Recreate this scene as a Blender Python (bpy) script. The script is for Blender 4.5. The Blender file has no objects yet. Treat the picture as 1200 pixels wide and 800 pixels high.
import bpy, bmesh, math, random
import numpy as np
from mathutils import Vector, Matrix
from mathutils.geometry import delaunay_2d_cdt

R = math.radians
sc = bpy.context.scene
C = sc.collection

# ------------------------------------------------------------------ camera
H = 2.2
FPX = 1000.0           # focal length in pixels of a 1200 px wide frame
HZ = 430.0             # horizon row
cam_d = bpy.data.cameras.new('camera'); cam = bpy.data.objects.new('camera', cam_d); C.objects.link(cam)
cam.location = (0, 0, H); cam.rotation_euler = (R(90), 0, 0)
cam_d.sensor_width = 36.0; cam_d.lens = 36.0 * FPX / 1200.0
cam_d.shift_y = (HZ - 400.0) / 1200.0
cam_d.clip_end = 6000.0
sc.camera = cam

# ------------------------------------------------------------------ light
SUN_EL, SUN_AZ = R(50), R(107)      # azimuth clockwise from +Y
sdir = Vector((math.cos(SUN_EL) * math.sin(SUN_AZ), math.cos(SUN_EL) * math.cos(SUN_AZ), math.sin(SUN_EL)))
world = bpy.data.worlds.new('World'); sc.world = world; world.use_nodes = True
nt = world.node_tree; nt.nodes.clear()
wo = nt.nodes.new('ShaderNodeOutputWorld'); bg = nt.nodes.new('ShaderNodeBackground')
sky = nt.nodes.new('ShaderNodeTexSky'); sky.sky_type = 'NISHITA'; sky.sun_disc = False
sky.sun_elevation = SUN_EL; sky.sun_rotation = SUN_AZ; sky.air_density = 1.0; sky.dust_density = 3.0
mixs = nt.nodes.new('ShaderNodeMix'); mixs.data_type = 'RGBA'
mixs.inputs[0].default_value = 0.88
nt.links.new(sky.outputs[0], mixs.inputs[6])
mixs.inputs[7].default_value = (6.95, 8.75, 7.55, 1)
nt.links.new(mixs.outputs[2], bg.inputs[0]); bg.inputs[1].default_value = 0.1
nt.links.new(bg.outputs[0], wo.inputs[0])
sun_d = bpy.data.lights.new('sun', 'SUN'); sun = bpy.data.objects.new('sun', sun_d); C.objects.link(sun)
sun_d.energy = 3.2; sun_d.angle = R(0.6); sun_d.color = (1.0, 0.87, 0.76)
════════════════
Quote the entire listing above exactly.

Recreate this scene as a Blender Python (bpy) script. The script is for Blender 4.5. The Blender file has no objects yet. Treat the picture as 1200 pixels wide and 800 pixels high.
import bpy, bmesh, math, random
import numpy as np
from mathutils import Vector, Matrix
from mathutils.geometry import delaunay_2d_cdt

R = math.radians
sc = bpy.context.scene
C = sc.collection

# ------------------------------------------------------------------ camera
H = 2.2
FPX = 1000.0           # focal length in pixels of a 1200 px wide frame
HZ = 430.0             # horizon row
cam_d = bpy.data.cameras.new('camera'); cam = bpy.data.objects.new('camera', cam_d); C.objects.link(cam)
cam.location = (0, 0, H); cam.rotation_euler = (R(90), 0, 0)
cam_d.sensor_width = 36.0; cam_d.lens = 36.0 * FPX / 1200.0
cam_d.shift_y = (HZ - 400.0) / 1200.0
cam_d.clip_end = 6000.0
sc.camera = cam

# ------------------------------------------------------------------ light
SUN_EL, SUN_AZ = R(50), R(107)      # azimuth clockwise from +Y
sdir = Vector((math.cos(SUN_EL) * math.sin(SUN_AZ), math.cos(SUN_EL) * math.cos(SUN_AZ), math.sin(SUN_EL)))
world = bpy.data.worlds.new('World'); sc.world = world; world.use_nodes = True
nt = world.node_tree; nt.nodes.clear()
wo = nt.nodes.new('ShaderNodeOutputWorld'); bg = nt.nodes.new('ShaderNodeBackground')
sky = nt.nodes.new('ShaderNodeTexSky'); sky.sky_type = 'NISHITA'; sky.sun_disc = False
sky.sun_elevation = SUN_EL; sky.sun_rotation = SUN_AZ; sky.air_density = 1.0; sky.dust_density = 3.0
mixs = nt.nodes.new('ShaderNodeMix'); mixs.data_type = 'RGBA'
mixs.inputs[0].default_value = 0.88
nt.links.new(sky.outputs[0], mixs.inputs[6])
mixs.inputs[7].default_value = (6.95, 8.75, 7.55, 1)
nt.links.new(mixs.outputs[2], bg.inputs[0]); bg.inputs[1].default_value = 0.1
nt.links.new(bg.outputs[0], wo.inputs[0])
sun_d = bpy.data.lights.new('sun', 'SUN'); sun = bpy.data.objects.new('sun', sun_d); C.objects.link(sun)
sun_d.energy = 3.2; sun_d.angle = R(0.6); sun_d.color = (1.0, 0.87, 0.76)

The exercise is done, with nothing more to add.